Dans les trois arrêts qu’elle a rendus dans les affaires introduites par la République des
Iles Marshall, la Cour a conclu pour la première fois qu’elle ne pouvait connaître d’une affaire au
motif qu’il n’existait pas de différend entre les Parties à la date du dépôt de la requête. Etant
parvenue à cette conclusion, elle a décidé qu’elle n’avait pas besoin d’examiner les autres

exceptions soulevées par les Etats défendeurs. On pourrait penser que cette approche est une
application du principe d’économie judiciaire. Or l’économie judiciaire peut aussi commander que
la Cour statue sur certaines questions soulevées par les Etats défendeurs et susceptibles de faire
l’objet de nouvelles procédures entre les mêmes Parties, quand il existe une nette possibilité de voir
l’Etat demandeur engager ces nouvelles procédures.

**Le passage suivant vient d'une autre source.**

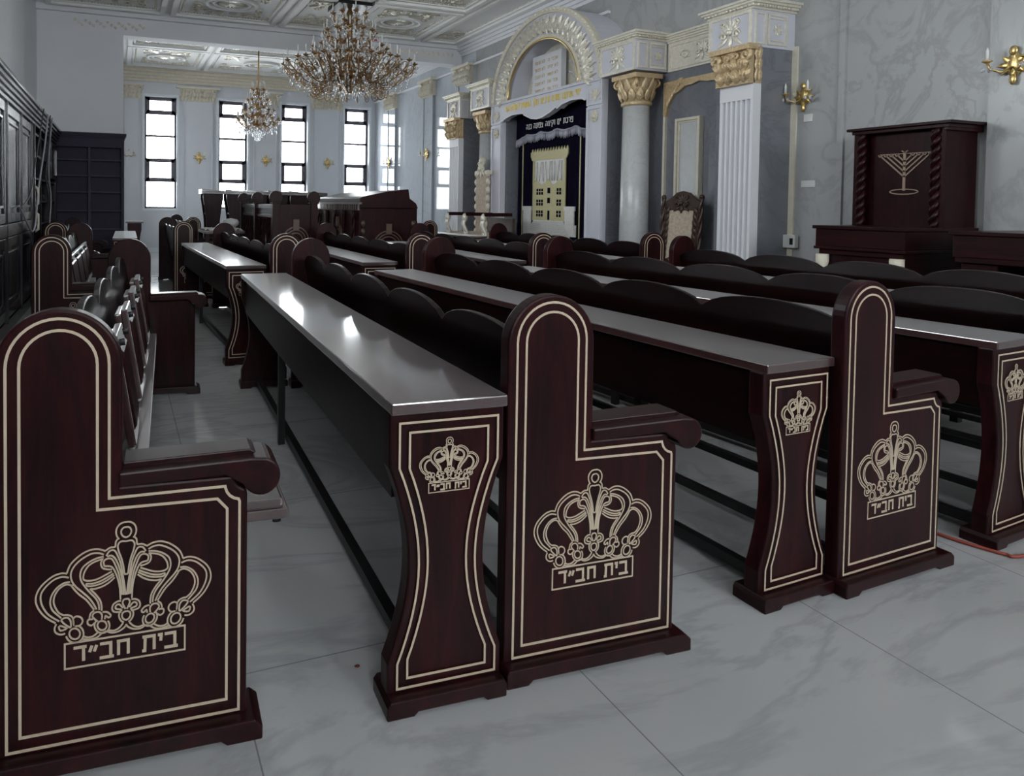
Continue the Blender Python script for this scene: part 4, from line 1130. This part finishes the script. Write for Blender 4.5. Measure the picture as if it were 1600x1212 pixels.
make_chandelier('smaller crystal chandelier farther back, in front of the second window', (2.87, 14.4, 3.01),
    [(.02, .46, 12, .1, 0), (.22, .34, 10, .09, .2), (.45, .24, 8, .08, 0), (.7, .15, 6, .06, .1)], s2, ZC - 3.01, False)

# ------------------------------------------------------------------ left bookcases
XC = -1.02
def shelf_unit(name, label, y0, y1, open_, zt=2.44):
    r = thing(name, label, 'bookcase', (XL, y0, 0), 0)
    D = XC - XL; L = y1 - y0
    b = MB().box(0, 0, 0, .03, L, zt - .08); b.box(0, 0, 0, D, .04, zt - .08); b.box(0, L - .04, 0, D, L, zt - .08); b.box(0, 0, 0, D, L, .12)
    if not open_: b.box(0, 0, .12, D - .03, L, zt - .08)
    b.build('carcass', M['dark_wood'], r, .004)
    c = MB()
    for i in range(5): c.box(0, -.0, zt - .22 + .045 * i, D + .015 + .02 * i, L, zt - .22 + .045 * (i + 1) - .006)
    c.build('crown_moulding', M['dark_wood'], r, .004)
    return r, D, L
r, D, L = shelf_unit('panelled_cupboard', 'tall panelled dark cupboard run along the left edge, glossy with window light', .2, 8.75, False)
k = 9
for i in range(k):
    y0, y1 = .05 + (L - .1) * i / k, .05 + (L - .1) * (i + 1) / k - .02
    for z0, z1 in ((.16, .92), (1.06, 2.18)):
        d_ = MB().box(D - .03, y0, z0, D, y1, z1)
        mp = frame_map((D, 0, 0), (0, 1, 0), (0, 0, 1), (1, 0, 0))
        rect_frame(d_, mp, y0, z0, y1, z1, .09, .02); rect_frame(d_, mp, y0 + .14, z0 + .14, y1 - .14, z1 - .14, .025, .018)
        d_.build('door', M['dark_wood'], r, .004)
    pl = MB().box(D - .02, y1, .12, D + .035, y1 + .02, 2.2)
    if i == k - 1: pl.tube([(D + .01, L - .03, .12), (D + .01, L - .03, 2.2)], .045, 10)
    pl.build('stile', M['dark_wood'], r, .003)
MB().box(D - .03, 0, .93, D + .03, L, 1.05).build('waist_rail', M['dark_wood'], r, .006)
r, D, L = shelf_unit('open_bookcase', 'open dark bookcase with loose cables on its shelves, left of the facing bookcase', 8.77, 12.02, True)
for z in (.55, .95, 1.25, 1.55, 1.85, 2.12):
    MB().box(.03, .04, z, D - .01, L - .04, z + .025).build('shelf', M['dark_wood'], r)
for y in (L * .33, L * .66): MB().box(.03, y - .015, .12, D, y + .015, 2.2).build('upright', M['dark_wood'], r)
d_ = MB().box(D - .02, L * .68, 1.62, D + .005, L - .05, 2.18); mp = frame_map((D + .005, 0, 0), (0, 1, 0), (0, 0, 1), (1, 0, 0))
rect_frame(d_, mp, L * .68, 1.62, L - .05, 2.18, .07, .02); d_.build('door', M['dark_wood'], r, .003)
# facing bookcase
r = thing('facing_bookcase', 'empty dark bookcase of two bays facing the pews below the grey pier', 'bookcase', (XC - .30, 12.10, 0), 0)
Wd = .06 - (XC - .30)
b = MB().box(0, .10, 0, Wd, .39, 2.36); b.box(0, 0, 0, .30, .39, 2.36); b.box(Wd - .05, 0, 0, Wd, .39, 2.36); b.box(0, 0, 0, Wd, .39, .10)
b.build('carcass', M['matte_dark'], r, .004)
MB().box(.30 + (Wd - .35) / 2 - .02, .01, .1, .30 + (Wd - .35) / 2 + .02, .11, 2.22).build('upright', M['shelf_edge'], r, .003)
for z in (.45, .78, 1.10, 1.42, 1.70, 1.97): MB().box(.30, .02, z, Wd - .05, .11, z + .025).build('shelf', M['shelf_edge'], r, .003)
c = MB().box(.25, -.01, 2.2, Wd + .0, .38, 2.36)
for i in range(3): c.box(.25, -.02 - .015 * i, 2.36 + .03 * i, Wd + .01 + .015 * i, .39, 2.36 + .03 * (i + 1))
c.build('crown_moulding', M['matte_dark'], r, .003)

# loose cables on the left
def cable(name, label, pts, m, rad, n=10):
    P = [Vector(p) for p in pts]; Q = []
    for i in range(len(P) - 1):
        a, b_, c_, d_ = P[max(i - 1, 0)], P[i], P[i + 1], P[min(i + 2, len(P) - 1)]
        for k in range(n):
            t = k / n
            Q.append(.5 * ((2 * b_) + (c_ - a) * t + (2 * a - 5 * b_ + 4 * c_ - d_) * t * t + (3 * b_ - a - 3 * c_ + d_) * t ** 3))
    Q.append(P[-1])
    return tag(MB().tube(Q, rad, 6).build(name, m), label, 'cable')
X1 = XC + .05
cable('cable', 'pale cable sagging in a loop across the left cupboard doors', [(X1 + .0, 7.4, 1.22), (X1 + .03, 7.7, 1.05), (X1 + .04, 8.1, .93), (X1 + .03, 8.5, 1.05), (X1 + .03, 8.75, 1.4), (X1 + .05, 9.3, 2.0), (X1 + .06, 9.6, 2.42)], M['cable_grey'], .010)
cable('cable', 'thin dark cable running slanted across the left cupboard doors', [(X1 + .0, 7.5, 1.2), (X1 + .03, 8.0, 1.35), (X1 + .03, 8.5, 1.75), (X1 + .05, 8.9, 2.2), (X1 + .06, 9.1, 2.43)], M['cable_dark'], .008)
cable('cable', 'pale cable hanging down the front of the open bookcase', [(X1 + .06, 10.2, 2.45), (X1 + .03, 10.25, 2.2), (X1 + .02, 10.1, 1.7), (X1 + .03, 10.3, 1.3), (X1 + .02, 10.2, .9), (X1 + .03, 10.35, .5)], M['cable_grey'], .010)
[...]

Comme l’a noté sir Hersch Lauterpacht dans l’exposé de son opinion individuelle qui a été
joint à l’arrêt rendu en l’affaire relative à Certains emprunts norvégiens,

«[i]l se peut qu’il y ait quelque chose de convaincant et de séduisant dans l’opinion
d’après laquelle, entre plusieurs solutions possibles, un tribunal doit choisir la plus
simple, la plus concise et la plus rapide. Toutefois, … cela ne saurait constituer, pour
cette Cour, les seules considérations légitimes en cause.» (C.I.J. Recueil 1957, p. 36.)

Des différends au sujet des questions abordées dans les présentes affaires ont manifestement
surgi depuis avril 2014 comme suite à la requête et aux réactions des Etats défendeurs. Les arrêts
de la Cour ouvrent donc apparemment aux Iles Marshall la possibilité d’introduire de nouvelles
instances portant sur les mêmes questions.

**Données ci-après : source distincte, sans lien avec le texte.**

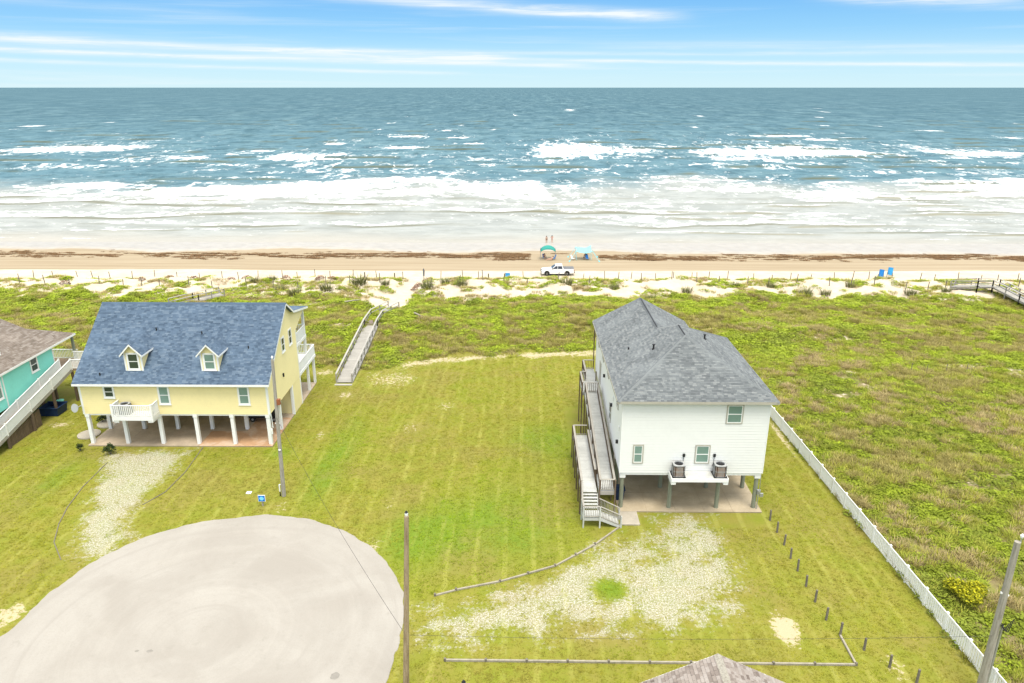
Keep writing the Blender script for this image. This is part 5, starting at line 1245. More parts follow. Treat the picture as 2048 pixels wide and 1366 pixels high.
ORD = 'first second third fourth fifth sixth seventh eighth ninth tenth eleventh twelfth thirteenth fourteenth fifteenth sixteenth seventeenth eighteenth nineteenth'.split()
TEN = {20: 'twent', 30: 'thirt', 40: 'fort', 50: 'fift'}
def nth(i):
    if i < 20: return ORD[i - 1]
    t = TEN[i // 10 * 10]; return t + 'ieth' if i % 10 == 0 else t + 'y-' + ORD[i % 10 - 1]
# single plants ------------------------------------------------------------
def plantmat(name, cols):
    m, b = newmat(name); f = attr('tint').outputs['Fac']
    setc(b.inputs['Base Color'], mixc(f, cols[0], cols[1])); b.inputs['Roughness'].default_value = .75; b.inputs['Specular IOR Level'].default_value = .15; MATS[name] = m
plantmat('dark_leaf', ((.012, .022, .008), (.055, .085, .025))); plantmat('yellow_leaf', ((.12, .14, .012), (.50, .47, .018))); plantmat('grey_green_blade', ((.10, .11, .045), (.24, .24, .11))); plantmat('rust_leaf', ((.10, .045, .03), (.24, .12, .07)))
def bush(name, label, px, py, rad, h, n, size, mat, zz_=None, seed=1):
    c_ = W(px, py); z0 = float(gz(c_[0], c_[1])); t = thing(name, label, 'bush', (c_[0], c_[1], z0)); r_ = random.Random(seed); m_ = MB()
    for i in range(n):
        a, b_ = r_.uniform(0, 6.283), math.acos(r_.uniform(-.2, 1)); q = r_.uniform(.55, 1.0) * (1 + .25 * math.sin(3 * a + seed))
        p = np.array([c_[0] + rad * q * math.sin(b_) * math.cos(a), c_[1] + rad * q * math.sin(b_) * math.sin(a), z0 + h * .5 + h * .5 * q * math.cos(b_)])
        u = np.array([r_.gauss(0, 1), r_.gauss(0, 1), r_.gauss(0, .6)]); u /= np.linalg.norm(u); v = np.cross(u, [r_.gauss(0, 1), r_.gauss(0, 1), 1]); v /= np.linalg.norm(v); s_ = size * r_.uniform(.6, 1.3)
        m_.add([p - u * s_ * .5, p - v * s_ * .25, p + u * s_ * .5, p + v * s_ * .25], [(0, 1, 2, 3)], r_.random() * (.4 + .6 * (math.cos(b_) > .2)))
    m_.build('foliage', MATS[mat], t)
    m_ = MB()
    for i in range(6):
        a = i * 1.05; m_.cyl((c_[0], c_[1], z0 - .05), (c_[0] + rad * .5 * math.cos(a), c_[1] + rad * .5 * math.sin(a), z0 + h * .6), .03, .012, 5)
    m_.build('stems', MATS['old_post'], t); return t
bush('bush', 'larger dark green round shrub in front of the yellow house pad', 221, 908, .52, .95, 520, .16, 'dark_leaf', seed=2)
bush('bush', 'smaller dark green shrub at the corner of the yellow house pad', 161, 902, .30, .75, 260, .14, 'dark_leaf', seed=5)
bush('bush', 'bright yellow green bush in the wild field beside the picket fence', 1930, 1200, 1.15, 1.0, 2600, .20, 'yellow_leaf', seed=7)
bush('bush', 'low dark plant beside the post under the yellow house', 208, 846, .5, .9, 260, .2, 'dark_leaf', seed=9)
bm = blade_mesh('c', 130, .75, 1.15, .06, .75, 77); first = None
for k_, (px, py, s_) in enumerate(sorted(((1133, 577, 1.25), (720, 578, 1.5), (655, 588, 1.3), (590, 590, 1.2), (855, 588, 1.25), (925, 578, 1.1), (890, 570, 1.0), (560, 583, 1.0), (1228, 582, .9), (1375, 585, 1.0), (1540, 575, .8), (1610, 596, 1.3), (1650, 590, 1.0), (1700, 582, 1.0), (1820, 590, 1.1), (510, 565, 1.0), (545, 563, .9), (770, 578, .9), (1890, 588, .9), (1470, 580, .8), (1300, 600, .9)))):
    c_ = W(px, py, .4); p = (c_[0], c_[1], float(gz(c_[0], c_[1])) - .05)
    if first is None:
        o_ = bm.build('grass_clump', MATS['grey_green_blade']); first = tag(o_, '', 'grass clump', 'grass clumps on the sand dunes')
    else: o_ = first.copy(); COL.objects.link(o_)
    o_['label'] = 'grey green grass clump on the sand dunes, %s clump from the left' % nth(k_ + 1)
    o_.location = p; o_.rotation_euler = (0, 0, k_ * 1.3); o_.scale = (s_, s_, s_ * .9)
rb = leaf_mesh(150, 1.0, .8, .28, 5); first = None
for k_, (px, py, s_) in enumerate(sorted(((388, 556, 1.3), (405, 558, 1.0), (460, 558, 1.1), (495, 560, 1.0), (573, 560, 1.2), (640, 565, 1.0), (665, 563, .9), (836, 572, 1.1), (830, 580, 1.0), (858, 560, 1.2), (1952, 549, .9), (340, 563, .9), (130, 572, 1.0), (285, 566, .9)))):
    c_ = W(px, py, .2); p = (c_[0], c_[1], float(gz(c_[0], c_[1])) - .05)
    if first is None: o_ = rb.build('rusty_shrub', MATS['rust_leaf']); first = tag(o_, '', 'shrub', 'reddish shrubs along the beach edge')
    else: o_ = first.copy(); COL.objects.link(o_)
    o_['label'] = 'low reddish brown shrub at the top of the beach, %s from the left' % nth(k_ + 1)
    o_.location = p; o_.rotation_euler = (0, 0, k_ * 2.1); o_.scale = (s_, s_ * .7, s_ * .8)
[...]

Si l’une des autres exceptions soulevées par un Etat défendeur avait été retenue, l’arrêt de la

Cour aurait en pratique incité les Iles Marshall à ne pas former de nouvelle requête contre cet Etat.

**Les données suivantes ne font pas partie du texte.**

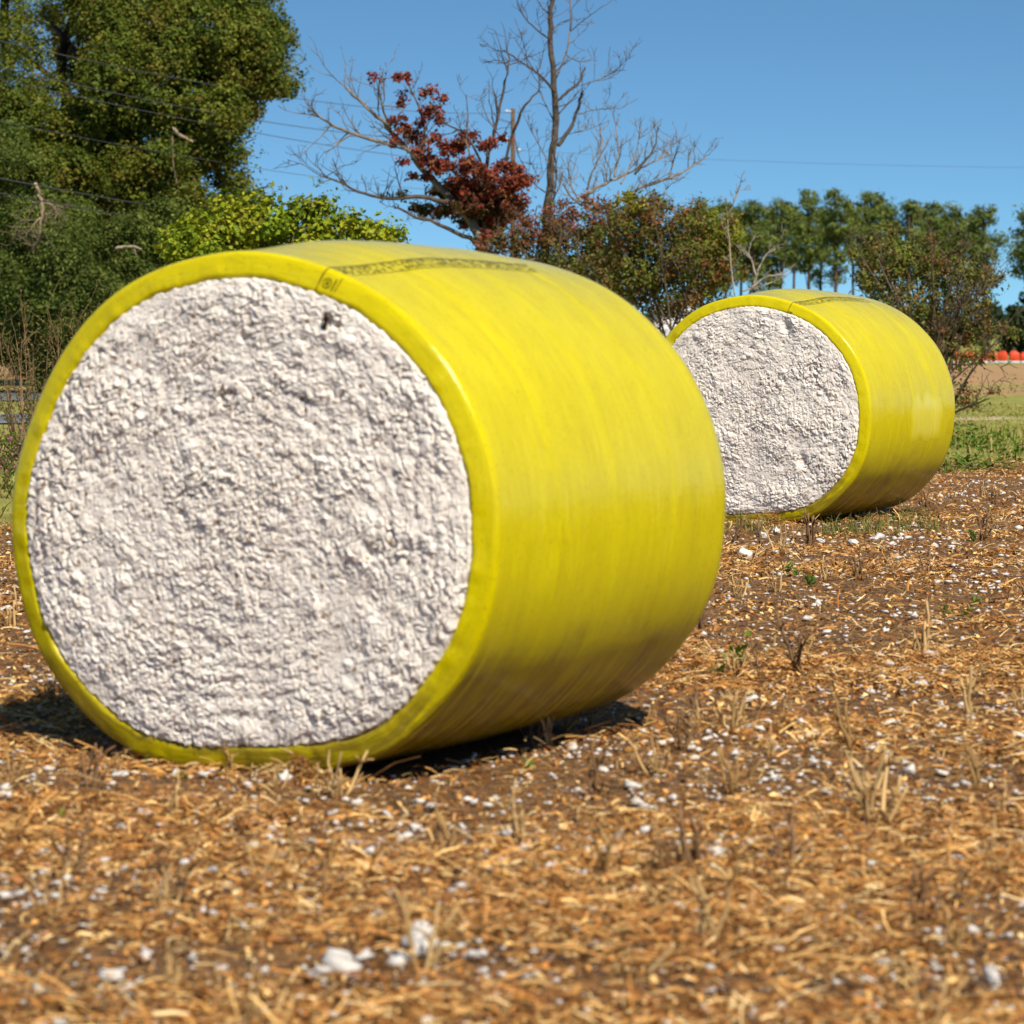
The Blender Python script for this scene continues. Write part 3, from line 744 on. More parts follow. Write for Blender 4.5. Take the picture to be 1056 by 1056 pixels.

Réciproquement, si la Cour avait rejeté d’autres exceptions, l’arrêt aurait empêché que ces
exceptions ne soient soulevées dans une nouvelle instance. Dans le meilleur des cas pour les Iles
Marshall, l’affaire devrait alors pouvoir être examinée au fond.

Les questions examinées dans les écritures et plaidoiries des présentes affaires n’auraient par

conséquent pas besoin d’être examinées à nouveau. Il aurait donc mieux valu que la Cour examine
les autres exceptions après avoir conclu qu’il n’existait pas de différends à la date du dépôt des
requêtes.

(Signé) Giorgio G AJA.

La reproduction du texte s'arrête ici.